Icon Mining
David’s post about alternative icons inspired me to re-post a tip that I originally wrote for Publicious a while back. It’s a tip for anyone who has to put together presentations or materials about InDesign (or other software) and wants to have perfect icons for their visuals.
On the Mac, you can go icon mining by right/ctrl-clicking on an application icon and choosing Show Package Contents from the menu. This works for pretty much any application, not just InDesign.
When you do this, the application opens like a folder and you can see all the bits and pieces that make up its interface.
Find a folder called Contents. It shouldn’t be too hard. Open it, then look for another folder called Resources.
Inside Resources you will find all the little picture files and icons that the application uses. For some apps, there will be more than a thousand (I’m looking at you, Microsoft Word). The .icns are the big juicy icon files. InDesign CS4 has 113 of ‘em, some of which I’ve never seen in day-to-day usage.
When you find something you like, be sure to COPY it to a new location, otherwise you may find the application gets very upset when it goes looking for a resource that isn’t there.

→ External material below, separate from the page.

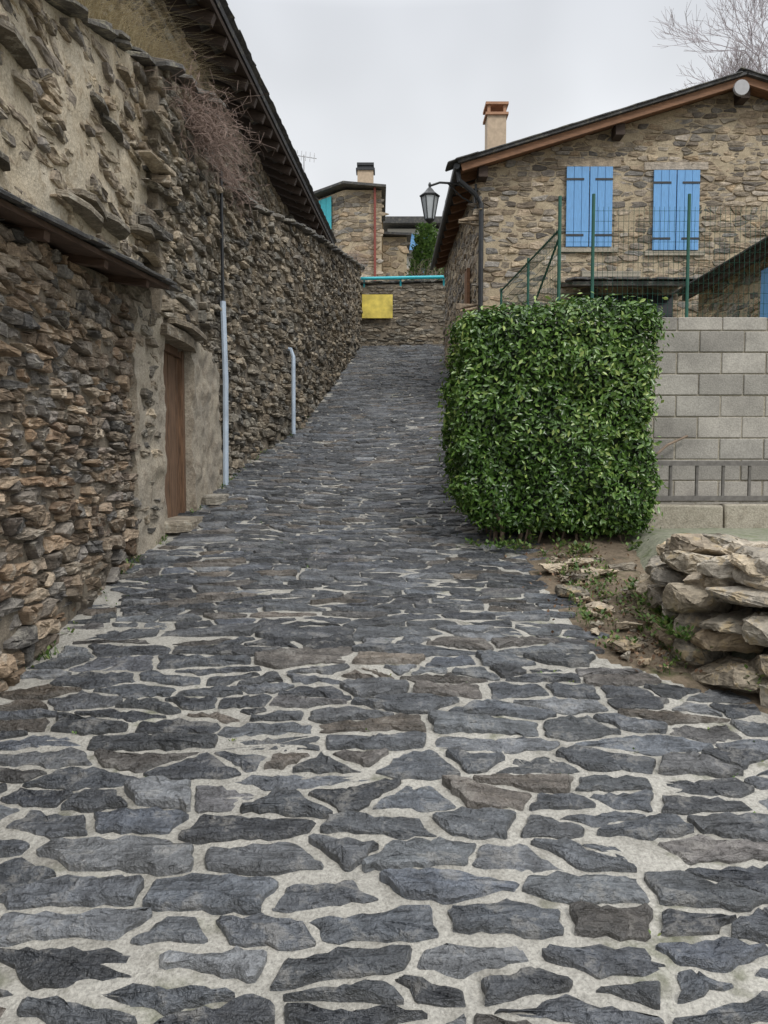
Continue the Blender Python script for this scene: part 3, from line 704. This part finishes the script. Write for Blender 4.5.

You’ll be in violation of InDesign’s EULA, sirens will go off, and the police will break down your door and force you to trade your copy of InDesign for that Quoin thing David was looking for last month. So copy the icon, OK?
You can’t open .icns files with Photoshop, but Apple’s Preview works like a charm. Open the drawer attached to the right side of the window and you can see all the variants of the icon.
Select the one you want and save it as a PNG. That will preserve any transparency and drop shadows. For example, the letters in the InDesign logo will retain their transparency.

From here, you can save it as a PSD, place it in InDesign, etc.




very very nice!
Thanks a lot.
Unless I’m very much mistaken, those icons are usually inside a program’s .exe file (indesign.exe, photoshop.exe, illustrator.exe, etc.) on Windows and they can be extracted and saved as bitmap files using a freeware or paid icon editor/extractor available on the web.
Any concern about printing Adobe’s copyrighted logos after extracting them this way?
Roland-
Thanks for the info on the PC side.
David-
Good question. I just thought of it as a better version of a screen shot, but maybe I’m wrong. IMO, using it unaltered in slides and training handouts promoting the use of InDesign doesn’t seem like an abuse. If anything, it makes their logo look better. But lawyers sometimes see things differently. I’d be curious to hear what someone who deals with permissions and copyright would say about this technique, compared to the use of screen shots, etc.
I do wish that IDSecret’s authors would, in the heading or summary on the homepage, state that their piece is Mac-only — or PC-only. To only find out — by reading the whole piece — that my platform is not being discussed at all in the article is rather annoying. Please consider this point in future postings.
Klaus-
Mea culpa. I’ll be sure to say so in the excerpt from now on.